WF writing about the humorous perils of life with Chinese-American significant other.

27 thoughts on “Baby Hog (#74)”

  1. Hahahaha wooops! So now I know what to look out for when it finally comes my turn to step in front of the altar. But it is less likely gonna happen to me, as I normally don’t go near things that could kill me… No, joke! Nobody in my family our among our friends has, or plans to have a baby soon.

    By the way, it sounds like you really had a great wedding. It sounds like you had a wonderful day.

  2. Oh dear, projectile puke on your wedding dress on your special day. But what are the odds that it blended in so well with your outfit like a work of art 😀 Like I’m the kind who will never ask to hold a baby. When someone palms them off to me, I will hold them…and usually set them down immediately because my skinny arms can’t deal with the weight. And then they start crying – and I think it’s because they want Mommy back 😀

    1. Yeah, there are some of us who really don’t want to hold the baby, but Baby Hogs find this unfathomable. They think they are making such a sacrifice, offering the baby, and non-Baby Hogs just want to run.

        1. Well, some wonder, especially if their child has stranger anxiety.There are a few parents who say, “I would let you hold her BUT she’ll scream her head off.”

          And then there are the baby hog mamas, who use excuses like, “You flew in from South Africa last month! You might have contracted malaria! Don’t touch the baby!”

  3. There was a brief, very brief, moment in my younger days when I thought babies were wonderful. Enough plane rides sitting next to a screaming child cured me of that. I totally skipped the children part and married someone with adult kids. Now I have 2 wonderful 9-year old granddaughters (twins). They live cross country so it’s all good. I get to buy them girly clothes and take them to ethnic restaurants when they visit. I missed the puking and diaper part but I hear the teenage years will bring some interest (or so my mother always said about me).

  4. Lol. Totally understand NOT being a baby hog. Survived my own two babies. Enjoyed the process. BUT… happy to be past the diaper/burping/feeding/no sleep part. Teenage part here we come, that and the funding college part. Yay.

  5. Hey, at least the puke was the same color as the dress! If she ate beets or something then threw that up–ugh, that would have been truly awful!

    With your family situation, I can totally understand why you are not a baby hog. Although I’ve never had any younger siblings, I am so far from a baby hog as well. When someone brings in a newborn and asks me if I want to hold the baby, I step back with an awkward laugh and and say, “no… I shouldn’t…” yet they still put it in my arms. I’m definitely lacking the baby hog gene.
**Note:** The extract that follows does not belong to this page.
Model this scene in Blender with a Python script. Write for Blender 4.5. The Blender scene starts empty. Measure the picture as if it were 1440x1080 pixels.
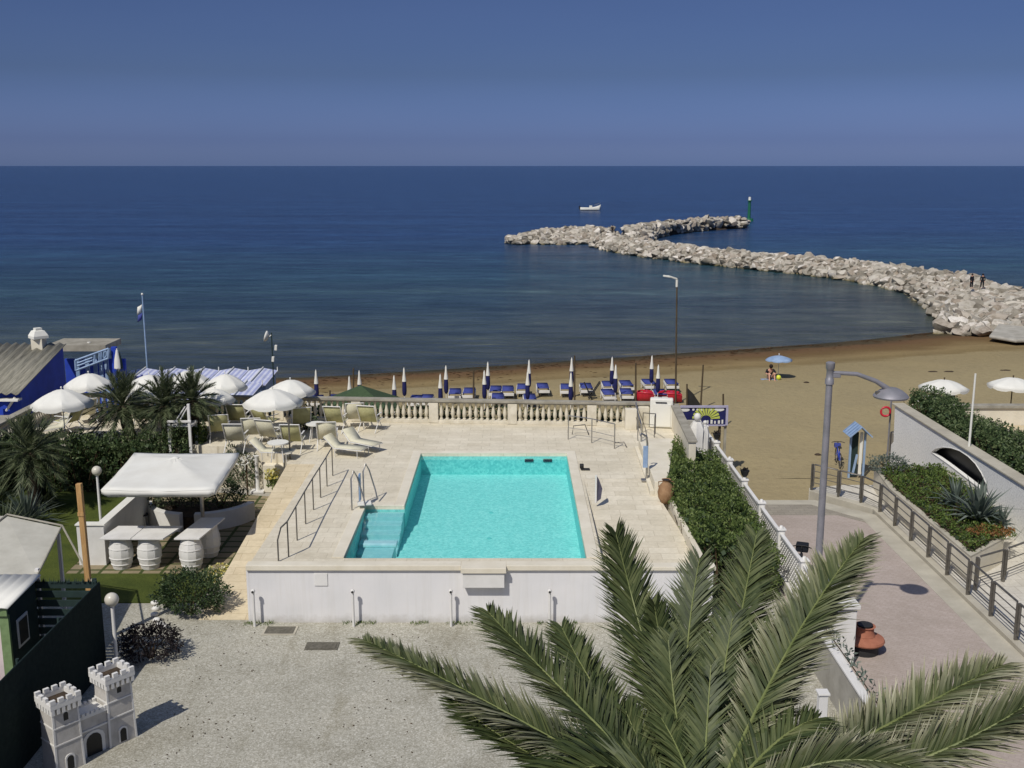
import bpy, bmesh, math, random
from math import sin, cos, pi, radians, tan, atan, sqrt
from mathutils import Vector, Matrix, noise as mnoise
R = random.Random(7)
C = bpy.context.scene.collection
# ---------------------------------------------------------------- survey helper: a pixel of the photo -> point on a level plane
FOC, TH, CH = 1500.0, atan(307/1500.0), 12.0
_s, _c = sin(TH), cos(TH)
def G(px, py, z=0.0):
    u = (px-720)/FOC; v = (py-540)/FOC
    dy = _c - v*_s; dz = -_s - v*_c
    t = (z-CH)/dz
    return Vector((u*t, dy*t, z))
def GY(px, py, Y):
    u = (px-720)/FOC; v = (py-540)/FOC
    dy = _c - v*_s; dz = -_s - v*_c
    t = Y/dy
    return Vector((u*t, Y, CH+dz*t))
def GX(px, py, X):
    u = (px-720)/FOC; v = (py-540)/FOC
    t = X/u
    return Vector((X, (_c-v*_s)*t, CH+(-_s-v*_c)*t))
# ---------------------------------------------------------------- mesh builder
class MB:
    def __init__(s): s.v = []; s.f = []
    def add(s, vs, fs):
        b = len(s.v); s.v += [tuple(p) for p in vs]; s.f += [tuple(b+i for i in q) for q in fs]; return s
    def box(s, x0, x1, y0, y1, z0, z1):
        return s.add([(x0,y0,z0),(x1,y0,z0),(x1,y1,z0),(x0,y1,z0),(x0,y0,z1),(x1,y0,z1),(x1,y1,z1),(x0,y1,z1)],
              [(0,3,2,1),(4,5,6,7),(0,1,5,4),(1,2,6,5),(2,3,7,6),(3,0,4,7)])
    def obox(s, c, sz, rz=0, rx=0, ry=0):
        m = Matrix.Translation(Vector(c)) @ Matrix.Rotation(rz,4,'Z') @ Matrix.Rotation(ry,4,'Y') @ Matrix.Rotation(rx,4,'X')
        a,b,d = sz[0]/2, sz[1]/2, sz[2]/2
        vs = [m @ Vector(p) for p in [(-a,-b,-d),(a,-b,-d),(a,b,-d),(-a,b,-d),(-a,-b,d),(a,-b,d),(a,b,d),(-a,b,d)]]
        return s.add(vs, [(0,3,2,1),(4,5,6,7),(0,1,5,4),(1,2,6,5),(2,3,7,6),(3,0,4,7)])
    def prism(s, poly, z0, z1):
        n = len(poly)
        ar = sum(poly[i][0]*poly[(i+1)%n][1]-poly[(i+1)%n][0]*poly[i][1] for i in range(n))
        if ar < 0: poly = poly[::-1]
        zt = z1 if hasattr(z1,'__len__') else [z1]*n
        if ar < 0 and hasattr(z1,'__len__'): zt = list(z1)[::-1]
        vs = [(p[0],p[1],z0) for p in poly]+[(p[0],p[1],zt[i]) for i,p in enumerate(poly)]
        fs = [tuple(range(n))[::-1], tuple(range(n,2*n))]+[(i,(i+1)%n,n+(i+1)%n,n+i) for i in range(n)]
        return s.add(vs, fs)
    def ring(s, c, d, r, n, up=None):
        d = d.normalized(); a = up or (Vector((0,0,1)) if abs(d.z)<.9 else Vector((1,0,0)))
        u = d.cross(a).normalized(); w = u.cross(d)
        return [c+u*(r*cos(2*pi*i/n))+w*(r*sin(2*pi*i/n)) for i in range(n)]
    def cyl(s, p0, p1, r0, r1=None, n=8, caps=True):
        p0, p1 = Vector(p0), Vector(p1); r1 = r0 if r1 is None else r1
        d = p1-p0
        vs = s.ring(p0,d,r0,n)+s.ring(p1,d,r1,n)
        fs = [(i,(i+1)%n,n+(i+1)%n,n+i) for i in range(n)]
        if caps: fs += [tuple(range(n))[::-1], tuple(range(n,2*n))]
        return s.add(vs, fs)
    def tube(s, pts, r, n=6):
        pts = [Vector(p) for p in pts]; vs = []; fs = []
        rr = r if hasattr(r,'__len__') else [r]*len(pts)
        for i,p in enumerate(pts):
            d = (pts[min(i+1,len(pts)-1)]-pts[max(i-1,0)])
            vs += s.ring(p, d, rr[i], n)
        for k in range(len(pts)-1):
            fs += [(k*n+i, k*n+(i+1)%n, (k+1)*n+(i+1)%n, (k+1)*n+i) for i in range(n)]
        m = (len(pts)-1)*n
        fs += [tuple(range(n))[::-1], tuple(range(m,m+n))]
        return s.add(vs, fs)
    def lathe(s, c, prof, n=16, cap=True, wob=None):
        vs = []; fs = []
        for (r,z) in prof:
            for i in range(n):
                rr = r*(1 if wob is None else wob(i/n, z))
                vs.append((c[0]+rr*cos(2*pi*i/n), c[1]+rr*sin(2*pi*i/n), c[2]+z))
        for k in range(len(prof)-1):
            fs += [(k*n+i, k*n+(i+1)%n, (k+1)*n+(i+1)%n, (k+1)*n+i) for i in range(n)]
        if cap:
            m = (len(prof)-1)*n
            fs += [tuple(range(n))[::-1], tuple(range(m,m+n))]
        return s.add(vs, fs)
    def sph(s, c, r, n=12, sc=(1,1,1)):
        pr = []
        m = n//2
        vs = []; fs = []
        for k in range(m+1):
            a = -pi/2+pi*k/m
            for i in range(n):
                vs.append((c[0]+r*sc[0]*cos(a)*cos(2*pi*i/n), c[1]+r*sc[1]*cos(a)*sin(2*pi*i/n), c[2]+r*sc[2]*sin(a)))
        for k in range(m):
            fs += [(k*n+i, k*n+(i+1)%n, (k+1)*n+(i+1)%n, (k+1)*n+i) for i in range(n)]
        return s.add(vs, fs)
    def leaf(s, p, ln, w, rnd=R, d=None, up=.3):
        if d is None: d = Vector((rnd.gauss(0,1), rnd.gauss(0,1), rnd.gauss(up,1))).normalized()
        a = Vector((rnd.gauss(0,1), rnd.gauss(0,1), rnd.gauss(0,1)))
        q = d.cross(a).normalized()*w*.5
        p = Vector(p)
        return s.add([p, p+d*ln*.5+q, p+d*ln, p+d*ln*.5-q], [(0,1,2,3)])
def rrect(w, h, r, n=3):
    out = []
    for cx,cy,a0 in ((w/2-r,h/2-r,0),(-w/2+r,h/2-r,pi/2),(-w/2+r,-h/2+r,pi),(w/2-r,-h/2+r,1.5*pi)):
        for i in range(n+1):
            a = a0+pi/2*i/n; out.append((cx+r*cos(a), cy+r*sin(a)))
    return out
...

    Your wedding, btw, is so full of funny stories! It could be a 3 hour film features, haha.

    1. Thanks, Mary!

      I wish they would not put the babies in our non-hoggish arms. Yet they always do. Can they not comprehend that someone would not want the baby?
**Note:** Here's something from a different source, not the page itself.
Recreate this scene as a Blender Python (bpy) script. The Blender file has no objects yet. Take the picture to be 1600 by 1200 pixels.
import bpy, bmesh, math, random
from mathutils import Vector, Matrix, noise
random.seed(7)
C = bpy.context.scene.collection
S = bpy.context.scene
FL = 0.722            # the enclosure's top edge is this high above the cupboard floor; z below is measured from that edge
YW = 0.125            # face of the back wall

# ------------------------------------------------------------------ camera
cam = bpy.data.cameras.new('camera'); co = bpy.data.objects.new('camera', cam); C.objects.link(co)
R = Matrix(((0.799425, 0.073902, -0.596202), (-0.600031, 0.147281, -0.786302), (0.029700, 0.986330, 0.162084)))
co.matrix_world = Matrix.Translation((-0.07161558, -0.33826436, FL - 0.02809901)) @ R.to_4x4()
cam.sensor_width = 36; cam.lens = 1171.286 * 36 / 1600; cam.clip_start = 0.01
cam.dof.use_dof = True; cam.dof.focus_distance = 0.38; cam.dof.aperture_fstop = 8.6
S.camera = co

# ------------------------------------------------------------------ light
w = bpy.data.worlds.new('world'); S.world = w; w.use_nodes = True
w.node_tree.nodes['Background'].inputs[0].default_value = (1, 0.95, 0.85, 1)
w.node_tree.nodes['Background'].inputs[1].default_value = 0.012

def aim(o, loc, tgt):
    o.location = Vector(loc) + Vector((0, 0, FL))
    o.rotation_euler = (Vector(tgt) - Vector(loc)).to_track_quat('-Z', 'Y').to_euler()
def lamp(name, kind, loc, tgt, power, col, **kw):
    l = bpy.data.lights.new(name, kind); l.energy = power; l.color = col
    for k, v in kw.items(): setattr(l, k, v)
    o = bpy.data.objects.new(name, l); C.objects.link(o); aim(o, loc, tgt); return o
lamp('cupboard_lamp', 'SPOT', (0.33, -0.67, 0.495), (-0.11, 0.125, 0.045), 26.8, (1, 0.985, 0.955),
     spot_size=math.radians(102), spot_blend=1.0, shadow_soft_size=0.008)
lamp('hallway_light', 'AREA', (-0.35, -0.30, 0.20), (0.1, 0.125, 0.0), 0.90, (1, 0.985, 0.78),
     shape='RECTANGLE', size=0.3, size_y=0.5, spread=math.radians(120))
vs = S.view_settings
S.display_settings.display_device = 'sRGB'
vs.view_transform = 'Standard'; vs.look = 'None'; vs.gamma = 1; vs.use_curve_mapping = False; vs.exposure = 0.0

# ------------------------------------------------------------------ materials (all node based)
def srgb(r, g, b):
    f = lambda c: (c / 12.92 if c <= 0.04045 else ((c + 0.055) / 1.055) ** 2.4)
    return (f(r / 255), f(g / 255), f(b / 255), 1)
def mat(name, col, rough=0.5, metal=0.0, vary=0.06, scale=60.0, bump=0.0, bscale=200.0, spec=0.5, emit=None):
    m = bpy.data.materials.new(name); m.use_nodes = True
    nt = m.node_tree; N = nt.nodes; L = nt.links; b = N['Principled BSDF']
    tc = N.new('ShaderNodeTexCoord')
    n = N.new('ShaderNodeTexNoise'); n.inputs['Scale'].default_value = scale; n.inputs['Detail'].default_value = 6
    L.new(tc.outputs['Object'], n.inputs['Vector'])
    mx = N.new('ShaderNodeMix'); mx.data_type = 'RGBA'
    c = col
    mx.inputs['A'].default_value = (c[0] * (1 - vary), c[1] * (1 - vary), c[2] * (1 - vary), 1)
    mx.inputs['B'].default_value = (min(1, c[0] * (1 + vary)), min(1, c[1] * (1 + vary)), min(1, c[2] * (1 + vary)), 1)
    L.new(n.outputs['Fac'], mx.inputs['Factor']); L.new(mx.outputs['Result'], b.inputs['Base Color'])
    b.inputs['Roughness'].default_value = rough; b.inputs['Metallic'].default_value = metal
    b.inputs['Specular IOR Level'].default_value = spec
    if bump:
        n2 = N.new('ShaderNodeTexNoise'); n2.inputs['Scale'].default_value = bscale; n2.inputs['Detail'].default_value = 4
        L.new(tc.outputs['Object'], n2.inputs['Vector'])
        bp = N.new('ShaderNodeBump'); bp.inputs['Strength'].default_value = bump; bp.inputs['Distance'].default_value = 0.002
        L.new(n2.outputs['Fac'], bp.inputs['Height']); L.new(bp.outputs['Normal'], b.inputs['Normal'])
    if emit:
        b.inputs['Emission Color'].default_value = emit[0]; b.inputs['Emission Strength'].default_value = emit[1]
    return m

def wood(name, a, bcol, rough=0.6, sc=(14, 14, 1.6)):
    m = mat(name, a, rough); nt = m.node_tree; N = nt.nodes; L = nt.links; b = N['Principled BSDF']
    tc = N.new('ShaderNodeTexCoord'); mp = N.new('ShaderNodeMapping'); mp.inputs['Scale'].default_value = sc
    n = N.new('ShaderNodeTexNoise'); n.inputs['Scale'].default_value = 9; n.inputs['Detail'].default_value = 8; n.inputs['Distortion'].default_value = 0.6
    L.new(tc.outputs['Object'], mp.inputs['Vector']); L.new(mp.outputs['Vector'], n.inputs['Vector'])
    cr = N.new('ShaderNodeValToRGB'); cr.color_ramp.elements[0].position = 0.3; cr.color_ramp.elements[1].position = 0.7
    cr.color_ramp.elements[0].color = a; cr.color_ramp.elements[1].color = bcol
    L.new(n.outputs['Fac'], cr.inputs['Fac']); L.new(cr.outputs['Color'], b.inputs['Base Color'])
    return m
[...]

      On the other hand, I am a total kitten and dog hog. I LOVE it when a cat jumps in my lap or a big old dog wants to say hi. Or horses. Horse hog, right here. Or goats. Or sheep.

      Anything mammalian that ain’t a baby.
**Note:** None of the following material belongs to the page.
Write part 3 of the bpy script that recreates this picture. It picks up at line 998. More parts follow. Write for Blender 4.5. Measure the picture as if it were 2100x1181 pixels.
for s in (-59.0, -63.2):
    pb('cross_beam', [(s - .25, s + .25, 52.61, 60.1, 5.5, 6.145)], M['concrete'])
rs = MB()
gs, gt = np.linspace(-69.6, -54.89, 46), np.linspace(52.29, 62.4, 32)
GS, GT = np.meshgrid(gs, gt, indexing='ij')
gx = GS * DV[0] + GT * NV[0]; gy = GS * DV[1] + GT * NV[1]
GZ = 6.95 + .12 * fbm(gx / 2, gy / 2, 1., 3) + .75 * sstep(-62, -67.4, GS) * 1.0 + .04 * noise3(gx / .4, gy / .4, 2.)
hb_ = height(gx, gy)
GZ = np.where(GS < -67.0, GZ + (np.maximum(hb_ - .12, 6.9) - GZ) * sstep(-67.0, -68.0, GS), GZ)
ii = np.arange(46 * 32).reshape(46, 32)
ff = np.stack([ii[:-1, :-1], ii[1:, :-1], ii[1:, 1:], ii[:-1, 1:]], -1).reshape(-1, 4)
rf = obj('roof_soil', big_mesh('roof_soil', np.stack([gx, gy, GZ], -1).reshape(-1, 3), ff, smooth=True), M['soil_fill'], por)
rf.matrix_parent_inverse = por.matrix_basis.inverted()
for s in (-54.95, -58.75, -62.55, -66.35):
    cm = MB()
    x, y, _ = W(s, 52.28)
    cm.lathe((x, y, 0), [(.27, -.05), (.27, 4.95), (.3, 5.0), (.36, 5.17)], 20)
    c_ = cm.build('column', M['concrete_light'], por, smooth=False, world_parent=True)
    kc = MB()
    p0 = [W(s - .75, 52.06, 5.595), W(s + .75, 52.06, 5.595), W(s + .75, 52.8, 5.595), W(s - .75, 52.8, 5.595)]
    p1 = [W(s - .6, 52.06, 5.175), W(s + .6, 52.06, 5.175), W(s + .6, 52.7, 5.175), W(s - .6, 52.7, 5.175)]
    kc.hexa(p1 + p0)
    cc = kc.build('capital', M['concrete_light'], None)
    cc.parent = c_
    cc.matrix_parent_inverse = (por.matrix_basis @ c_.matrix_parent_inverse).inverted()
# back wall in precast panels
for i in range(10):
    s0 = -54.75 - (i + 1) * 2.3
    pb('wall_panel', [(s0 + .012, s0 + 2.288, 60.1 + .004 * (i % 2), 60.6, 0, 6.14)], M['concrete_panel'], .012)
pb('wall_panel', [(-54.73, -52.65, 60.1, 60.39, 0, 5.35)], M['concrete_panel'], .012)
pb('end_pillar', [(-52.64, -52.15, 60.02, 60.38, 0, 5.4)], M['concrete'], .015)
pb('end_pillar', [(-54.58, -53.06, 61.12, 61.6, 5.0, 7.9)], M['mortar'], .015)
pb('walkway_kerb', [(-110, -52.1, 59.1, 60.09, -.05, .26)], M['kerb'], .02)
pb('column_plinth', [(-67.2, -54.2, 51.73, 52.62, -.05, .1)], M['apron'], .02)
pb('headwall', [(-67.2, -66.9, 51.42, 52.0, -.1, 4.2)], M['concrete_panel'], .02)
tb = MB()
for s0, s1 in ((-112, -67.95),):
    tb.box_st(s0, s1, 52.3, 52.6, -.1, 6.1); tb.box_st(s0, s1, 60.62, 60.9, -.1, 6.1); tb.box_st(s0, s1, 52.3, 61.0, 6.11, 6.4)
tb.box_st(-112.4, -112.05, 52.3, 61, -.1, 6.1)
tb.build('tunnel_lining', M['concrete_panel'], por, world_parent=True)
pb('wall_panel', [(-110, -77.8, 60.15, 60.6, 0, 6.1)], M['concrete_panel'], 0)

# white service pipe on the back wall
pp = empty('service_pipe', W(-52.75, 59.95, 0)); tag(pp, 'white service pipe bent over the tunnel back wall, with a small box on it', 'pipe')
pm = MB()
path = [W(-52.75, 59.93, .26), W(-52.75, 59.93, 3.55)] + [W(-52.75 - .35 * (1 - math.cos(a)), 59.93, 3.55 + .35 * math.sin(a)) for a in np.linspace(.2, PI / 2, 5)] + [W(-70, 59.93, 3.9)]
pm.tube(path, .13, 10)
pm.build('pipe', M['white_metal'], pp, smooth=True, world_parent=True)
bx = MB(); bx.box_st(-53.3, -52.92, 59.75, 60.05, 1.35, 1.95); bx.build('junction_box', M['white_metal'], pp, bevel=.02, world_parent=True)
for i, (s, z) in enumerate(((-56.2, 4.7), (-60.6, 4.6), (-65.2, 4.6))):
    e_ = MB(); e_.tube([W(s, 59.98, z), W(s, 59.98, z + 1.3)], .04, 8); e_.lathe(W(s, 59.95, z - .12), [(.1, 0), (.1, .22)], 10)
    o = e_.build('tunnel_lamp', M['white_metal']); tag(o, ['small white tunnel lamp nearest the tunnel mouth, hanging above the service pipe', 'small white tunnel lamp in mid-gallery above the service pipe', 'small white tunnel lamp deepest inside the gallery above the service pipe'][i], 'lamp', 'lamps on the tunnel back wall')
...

      1. Not goat, not sheep. What’s wrong with ship? It’s the poo one has to watch out for. Lots! They tell me dogs have their uses in the park; a good place to pick up a date.

        1. Oh, a dog will attract all kinds of attention. And it you like dogs, well, bingo.

          If you have a dog, you will definitely meet everyone in you neighborhood who has a dog. Dog parks, dog training, pet stores…

          You will also attract kids like mad. Especially latch key boys, they will forget about not talking to strangers and even show up at your house to play with your dog. 🙂

  6. Agghh! Of course Second Niece projectile vomited on your dress. Murphy’s Law or something like that. I don’t have children and there’s only 1 granddaughter between the four siblings (a little spoiled?). I’m definitely not a baby hogger. Maybe I haven’t had enough practice with the little darlings. When I’m in a restaurant I scope the place out and ask to be seated as far away from any screaming children as possible.